23 milliards de dollars par an

Selon le gouvernement canadien, la pêche non déclarée et non réglementée entraîne la perte de quelque 26 millions de tonnes de poissons capturés, soit l’équivalent de quelque 23 milliards de dollars par an pour l’économie mondiale.

La pêche illégale et la surpêche ne sont pas seules en cause. La pollution, le manque d’infrastructures dans les pays en voie de développement pour garder bien au frais le poisson jusqu’à sa consommation et les préférences alimentaires dans les pays industrialisés sont aussi à l’origine du gaspillage.

65 % des poissons gaspillés

Dans des pays en voie de développement, jusqu’à 65 % des poissons gaspillés le sont en raison d’un manque de technologies appropriées pour bien conserver le poisson jusqu’à ce qu’il puisse arriver dans l’assiette, selon l’Agence des Nations unies pour l’alimentation et l’agriculture.

Des lacunes en matière de gouvernance et de réglementation (ou dans sa mise en application) expliquent les autres pertes.

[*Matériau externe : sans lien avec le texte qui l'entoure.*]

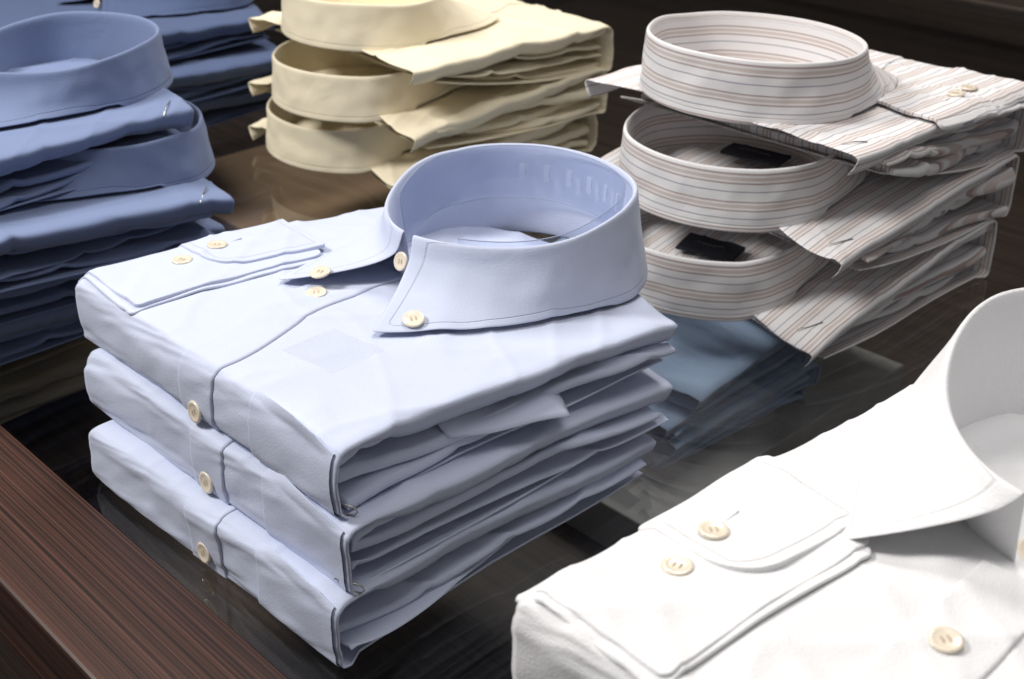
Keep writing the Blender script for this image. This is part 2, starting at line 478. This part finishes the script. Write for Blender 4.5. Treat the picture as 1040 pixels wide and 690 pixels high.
        for k in range(stand):
            v = k/(stand-1); r = []
            for t in ths:
                R = rim(t); o = Vector((R.x-cx, R.y-cy, 0)).normalized()
                zb = s.base_top(min(R.y, s.L))-.002
                p = R-o*(.0022+.004*(1-v)**1.5); p.z = zb+(R.z-.0016-zb)*v
                r.append((p, (R.z-zb)*(1-v)+.05, 0.0))
            rows.append(r)
        rows.append([(rim(t)+Vector((0, 0, .0004))-Vector((rim(t).x-cx, rim(t).y-cy, 0)).normalized()*.0009, .0, 0.0) for t in ths])
        leafpts = []
        drape = c.get("drape", .5)
        for k in range(leaf):
            v = k/(leaf-1); r = []
            for i, t in enumerate(ths):
                R = rim(t); o = Vector((R.x-cx, R.y-cy, 0)).normalized(); B = bot(t)
                ln = (R-B).length
                h = v**fex
                wob = .0009*math.sin(math.pi*v)*noise.noise(Vector((t*4.5, v*2, s.seed+2)))*2
                p = Vector((R.x+(B.x-R.x)*h, R.y+(B.y-R.y)*h, 0))+o*(.0004*(1-v)+wob)
                fr = min(i, NT-1-i)
                fade = max(0, 1-fr/30)
                dr = drape if i < NT/2 else drape*1.15
                p.z = R.z-.0004+(B.z-R.z)*(v**(.95-dr*sstep(fade)))
                e0 = (1-v)*ln
                if fr < 30 and v > .05:
                    p.z = max(p.z, s.surf(max(0, min(p.x, s.W)), p.y)+.0028)
                e1 = fr*.0042*(0.4+.6*v)
                r.append((p, v*ln, min(e0, e1)+.0001)); leafpts.append(p)
            rows.append(r)
        for r in rows:
            for (p, u_, e) in r: vs.append(p); ed.append(e)
            for i, (p, u_, e) in enumerate(r): uv.append((u_, i*.004))
        fs = grid_faces(len(rows), ncol)
        if c.get("closed"):
            for i in range(len(rows)-9): fs.append((i*ncol+ncol-1, i*ncol, (i+1)*ncol, (i+1)*ncol+ncol-1))
        ob = mk_obj("collar", vs, fs, s.mat, s.root, uv, ed)
        solid(ob, .0010, 0)
        sub = ob.modifiers.new("sub", 'SUBSURF'); sub.levels = 1; sub.render_levels = 1
        def leafz(x, y):
            q = sorted(leafpts, key=lambda p: (p.x-x)**2+(p.y-y)**2)[:4]
            return max(p.z for p in q)
        if c.get("bd"):
            for (x, y, nn) in c["bd"]:
                add_button(ob, (x, y, leafz(x, y)+.0010), nn, .3)
        if c.get("nb", True):
            R = rim(th0); no = c.get("nbo", (0, 0, 0))
            add_button(ob, (cx-.002+no[0], R.y-.0045+no[1], R.z-.016+no[2]), (0, -1, .4), .2, c.get("nbs", .9))
        if c.get("label"):
            y0 = cy+c.get("ly", .004); lo = c.get("lo", .006)
            lb = s.puffy("brand_label", cx-.028, cx+.020, y0, y0+.020, lo, .0010, (.001,)*4, s.root, rot=.12, mat=M_LABEL)
            pts = []
            for i in range(50):
                f = i/49; x = cx-.016+.026*f; y = y0+.010+.0016*math.sin(i*1.7)*math.cos(i*.37)+.12*(x-cx)
                pts.append((x, y, s.surf(x, y)+lo+.0014))
            tube("label_stitching", pts, .0003, M_LABTXT, lb, 4)
        if c.get("plastic"):
            vs = []; n1, n2 = 84, 10; fs = []
            a0, a1 = math.radians(22), math.radians(312)
            for i in range(n1):
                for j in range(n2):
                    t = a0+(a1-a0)*i/(n1-1); R = rim(t); o = Vector((R.x-cx, R.y-cy, 0)).normalized()
                    v = j/(n2-1)
                    p = R-o*(.0065+.003*v)
                    p.z = R.z+.001-v*min(.034, R.z-s.base_top(s.L)-.008)
                    vs.append(p)
            for i in range(n1-1):
                for j in range(n2-1):
                    if 22 <= i <= 58 and i % 4 == 0 and 3 <= j <= 5: continue
                    a = i*n2+j; fs.append((a, a+1, a+n2+1, a+n2))
            pb = mk_obj("collar_support", vs, fs, M_PLASTIC, ob)
            def rp(i, v):
                return Vector(vs[i*n2+v])
            tube("support_rim", [rp(i, 0) for i in range(n1)]+[rp(n1-1, j) for j in range(1, n2)], .00028, M_EDGE, pb)
            tube("support_rim", [rp(i, n2-1) for i in range(n1)], .00028, M_EDGE, pb)
            for i in range(24, 58, 4):
                tube("support_slot", [rp(i, 3), rp(i, 4), rp(i, 5)], .0002, M_EDGE, pb, 4)
    def clip(s, x, y, z, ang=0, k=1.0):
        c, sn = math.cos(ang), math.sin(ang)
        def P(a, b, h): return (x+(a*c-b*sn)*k, y+(a*sn+b*c)*k, z+h)
        tube("wire_clip", [P(-.012, 0, .0025), P(-.004, 0, .0022), P(.002, 0, .001), P(.003, 0, -.001), P(.001, 0, -.003), P(-.006, 0, -.0035), P(-.009, .001, -.003)], .0005, M_METAL, s.root)
    def pin(s, x, y, dx, dy):
        z = s.surf(min(x, s.W), min(y, s.L))
        tube("straight_pin", [(x-dx, y-dy, s.surf(x-dx, y-dy)+.0006), (x-dx*.3, y-dy*.3, z+.0012), (x+dx*.4, y+dy*.4, z+.0008)], .00045, M_METAL, s.root)

a = Vector((.689, -.724)); b = Vector((.724, .689)); YAW = math.atan2(-.724, .689)
def flipO(P, L): return (P[0]+L*b.x, P[1]+L*b.y)
def off(O, dx, dy): return (O[0]+dx*a.x+dy*b.x, O[1]+dx*a.y+dy*b.y)

# centre stack, light blue
A = (-.249, .658)
G = "light blue shirts stacked on the glass table"
Lc = .236
top = Shirt(off(A, -.002, 0), YAW, M_BLUE, .113, .0752, .094, .024, L=Lc, seed=1, details=True, group=G, nlay=3,
      collar=dict(cx=.136, cy=.216, bd=[(.176, .106, (.25, -.25, 1)), (.100, .101, (0, -.2, 1))], plastic=True, tipdx=.032, tipl=.054, tipy=.083, hf=.036, hb=.055, vee=.6, sp=.009),
      label="folded light blue button-down shirt on top of a stack")
top.clip(.250, .006, .080, .5); top.tail()
st = top.puffy("clear_sticker", .150, .188, .040, .076, .0003, .0002, (.001,)*4, top.root, rot=.1, mat=M_FILM, ed0=True)
s2 = Shirt(off(A, .016, -.008), YAW+.022, M_BLUE, .0762, .0378, .058, .024, W=.240, L=.236, seed=2, placket=True, group=G, plx=-.005, nlay=3,
      label="folded light blue shirt in the middle of a stack")
s2.clip(.240, .004, .042, .5)
s3 = Shirt(off(A, .029, -.021), YAW+.036, M_BLUE, .0388, .0010, .024, .023, W=.229, L=.234, seed=3, placket=True, group=G, plx=-.008, nlay=3,
      label="folded light blue shirt lying on the glass table top")

# white stack
Aw = (.002, .355)
G = "white shirts stacked on the glass table"
Shirt(Aw, YAW, M_WHITE, .130, .088, .116, .022, seed=5, details=True, group=G, W=.27, L=.26, plsk=.002, wr=1.4,
      collar=dict(cx=.112, cy=.232, tipdx=.056, tipy=.116, hf=.034, hb=.064, nb=True, nbo=(.010, -.010, .006), nbs=.8, drape=.2, sp=.022, fex=1.05),
      label="folded white shirt with spread collar on top of a stack")
Shirt(off(Aw, .004, -.004), YAW+.02, M_WHITE, .0875, .045, .074, .022, W=.268, L=.26, seed=6, placket=True, group=G, label="folded white shirt under another white shirt")
Shirt(off(Aw, .0, -.006), YAW-.01, M_WHITE, .0445, .0015, .03, .022, W=.268, L=.26, seed=7, placket=True, group=G, label="folded white shirt lying on the glass table top")

# striped stack (turned the other way)
G = "striped shirts stacked on the glass table"
Ls = .238
for i, (P, zt0, zb0, zs, ts) in enumerate([((.216, .757), .147, .098, .151, .008), ((.209, .748), .0990, .049, .084, .010), ((.200, .739), .0495, .0015, .020, .012)]):
    sh = Shirt(flipO(P, Ls), YAW+math.pi+(.0, .02, -.015)[i], M_STRIPE, zt0, zb0, zs, ts, W=.235, L=Ls, seed=11+i, group=G, nlay=3,
          details=(i == 0), placket=(i > 0), shoulder=(.0, -.022, -.022)[i], wr=.9, ex=(2.3, 2.2), tuck=(.030, .022, .015)[i],
          collar=dict(cx=.128, cy=Ls-(.058, .045, .040)[i], rx=.079, ry=.069, hf=.040, hb=.042, tipdx=.05, tipy=.065, label=(i > 0), ly=(0, -.038, -.014)[i], lo=(0, .010, .006)[i], sp=.004, vee=.0, gap=.4, dome=0, closed=True, drape=0, level=.5),
          label=["folded striped shirt on top of a stack", "folded striped shirt with dark neck label between two others", "folded striped shirt with dark neck label lying on glass"][i])
    sh.pin(.018, Ls-.016, .006, .012)

# cream stack
G = "cream shirts stacked on the glass table"
for i, (P, zt0, zb0, zs, ts) in enumerate([((-.080, 1.018), .127, .084, .130, .008), ((-.085, 1.018), .0850, .043, .072, .010), ((-.092, 1.026), .0435, .0015, .020, .012)]):
    Shirt(flipO(P, .24), YAW+math.pi+(.0, .03, -.02)[i], M_CREAM, zt0, zb0, zs, ts, W=.24, seed=21+i, group=G, wr=1.8, nlay=4,
          placket=True, shoulder=(.0, -.022, -.022)[i], ex=(2.2, 2.0), tuck=(.020, .012, .008)[i],
          collar=dict(cx=.128, cy=.24-(.050, .040, .035)[i], rx=.078, ry=.066, hf=.034, hb=.038, tipdx=.05, tipy=.07, sp=.004, vee=.0, gap=.4, dome=0, closed=True, drape=0, level=.5),
          label=["folded cream shirt on top of a stack", "folded cream shirt between two cream shirts", "folded cream shirt lying on the glass table top"][i])

# mid blue stack at the side
G = "mid blue shirts stacked on the glass table"
for i, (C, zt0, zb0, zs, ts) in enumerate([((-.222, .868), .144, .108, .148, .036), ((-.196, .846), .1085, .074, .092, .034), ((-.212, .862), .0740, .038, .054, .026), ((-.235, .862), .0380, .0015, .024, .020)]):
    O = (C[0]-.25*a.x-.24*b.x, C[1]-.25*a.y-.24*b.y)
    sh = Shirt(O, YAW+(.0, -.02, .03, -.03)[i], M_DBLUE, zt0, zb0, zs, ts, seed=31+i, group=G, wr=1.3, details=(i == 0), shoulder=.0, nlay=(4, 4, 3, 3)[i],
          collar=dict(cx=(.145, .146)[i], cy=(.200, .204)[i], rx=.070, ry=.066, hf=.030, hb=.036, tipdx=.042, sp=.006, dome=0) if i < 2 else None,
          label=["folded mid blue shirt on top of a stack", "folded mid blue shirt with its collar sticking out of the stack", "folded mid blue shirt in the middle of a stack", "folded mid blue shirt lying on the glass table top"][i])
    if i < 2: sh.pin(.238, .226, -.014, .012)

# dark blue stack further back
G = "dark blue shirts stacked further back"
for i in range(3):
    C = (-.235+.012*math.sin(i*2), 1.30+.01*math.cos(i*3))
    O = (C[0]-.25*a.x-.24*b.x, C[1]-.25*a.y-.24*b.y)
    Shirt(O, YAW+.02*(i-1), M_NAVY, .037*(i+1), .037*i+.0015, .033*(i+1), .02, seed=41+i, group=G, wr=1.5, lowres=True,
          collar=dict(cx=.125, cy=.20) if i == 2 else None, label="folded dark blue shirt in a stack near cream shirts")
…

Cri d’alarme de 290 chercheurs

Dans une lettre ouverte publiée dans Science, en octobre, 290 chercheurs issus de 46 pays ont réclamé de l’Organisation mondiale du commerce un accord qui bannirait diverses pratiques dommageables. Les signataires montrent notamment du doigt les subventions qui réduisent le coût du carburant et celles qui aident de diverses façons des armateurs dont les pratiques pillent la mer de ses ressources.

Les taux de consommation de poisson sont appelés à doubler d’ici 2050 (Agence des Nations unies pour l’alimentation et l’agriculture).

Des filets de pêche intelligents

Y a-t-il moyen de stopper ou du moins de freiner toutes ces pertes ? En complément de réglementations plus contraignantes et d’une meilleure aide aux pays pauvres, la technologie peut être un élément de réponse. En France, des filets de pêche intelligents contre les captures inutiles sont mis à l’essai. Ils permettent de trier le poisson avant même de le remonter à bord des bateaux. Doté de caméras, de capteurs et de puissants logiciels d’analyse, le dispositif informe le pêcheur en temps réel des espèces capturées, de leur taille et de leur abondance.

Si le poisson attrapé n’intéresse pas le pêcheur, une trappe est ouverte et le poisson est relâché.

Plus d’un poisson sur deux issu de l’élevage

Depuis 2015, sur la planète, l’aquaculture dépasse la pêche classique. Plus de la moitié des poissons consommés sont maintenant issus de l’élevage, selon l’Agence des Nations unies pour l’alimentation et l’agriculture (FAO).